Pour autant, les entreprises doivent continuer de produire. La flexibilité et l’agilité promises par le freelancing apparaissent comme une solution efficace pour palier l’incertitude et anticiper les transformations des métiers.
Le statut de freelance peut répondre aux attentes de travailleurs en recherche de sens et de liberté. Ces aspirations, déjà présentes avant la crise, se voient renforcées aujourd’hui. Le salariat n’est plus le garant de l’accomplissement et de l’engagement, autres valeurs recherchées, notamment par les nouvelles générations. C’est aussi un moyen de valoriser des compétences de pointe dans des marchés tendus, en intelligence artificielle par exemple. La contrepartie de cette liberté est une précarisation de l’emploi. Protection sociale faible, activité fluctuante selon le contexte économique, dépendance à un ou quelques clients sont autant de facteurs risquant de se faire ressentir plus durement au cours des prochaines années. La multiplication de nouvelles plateformes pour d’autres catégories de travailleurs indépendants pourrait contribuer à accroître la précarité des freelancers.

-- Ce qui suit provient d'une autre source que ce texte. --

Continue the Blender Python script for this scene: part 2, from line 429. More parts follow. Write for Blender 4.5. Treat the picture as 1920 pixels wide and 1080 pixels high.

Si cette tendance au freelancing n’est pas un simple rebond mais bien un ancrage dans le long terme, comme différents signaux le laissent présager, c’est toute une organisation du travail qui est à repenser pour les entreprises françaises. L’employeur devra organiser le triptyque salariés (parfois freelances une autre partie de leur temps), freelances et technologies, interrogeant ainsi le management, la culture d’entreprise les espaces de travail. Par-delà les vœux pieux, les entreprises devront enfin passer à l’action pour adapter durablement leur organisation du travail.